Someday, this job will be finished. As the sun was setting this evening, I stopped working and put my tools away, but I know that I will soon hear the siren call again, and I will be back at it, trying to make the gate on our fence as functional as possible. This one little section of my house has become my white whale.
What started as a simple construction project more than ten years ago has become a decade long obsession. When we first moved into our house, my brother-in-law and I spent a weekend rebuilding the fence that runs around our front yard. If we didn't need to get in and out, we would have been done in a day, but engineering a ten foot swinging gate took both of us and our college degrees to their limit. When we were done, we had achieved something that would have fit right in at Jurassic Park. Entering and exiting our driveway had the feel of entering the compound, always with an eye for roaming wild things.
The absurdity of this was that, at the time, there were no wild things to contain. However, once we did acquire our dog, we discovered that our gate was no match for her leaping ability. The lovely scallop effect was the first thing to go. After our first rainy season, it became apparent that ten feet of wet wood soaks up an awful lot of water. I put a coat of varathane on when we got a break in the rain, but to no avail. I ran a cable from the post to the far corner to give it some support, but this just gave me more moving parts to tend to.

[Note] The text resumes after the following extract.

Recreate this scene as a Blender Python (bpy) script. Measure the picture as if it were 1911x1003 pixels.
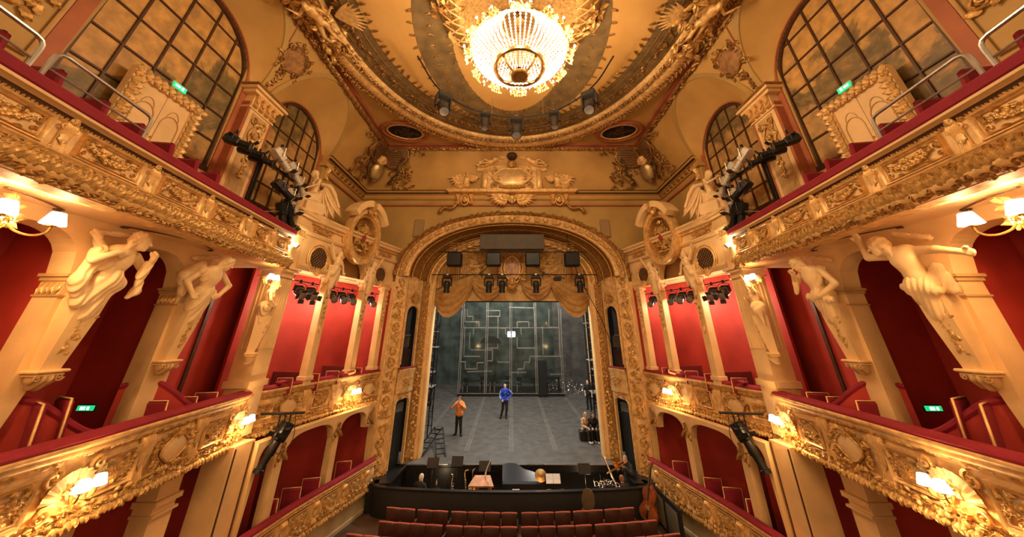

By the third year of near constant maintenance, It occurred to me that I might be better off with two smaller gates, so I put another set of hinges on the opposite side, then ran a circular saw right down the middle. Then I spent a couple more years trying to find just the right mechanism for keeping the gate closed: latches and loops and handles and levers. Just about every trip to the hardware store found me dragging home some new method of securing the portal. For a short while, there was even a wheel on the bottom to minimize the sagging.
Today was the long overdue restoration of the gate. New lumber was brought in, and I started over from scratch. Five hours and a few near misses later, we had a gate again. It's new and improved. Everything I know about building gates went into this one, so for now, you can call me Ishmael.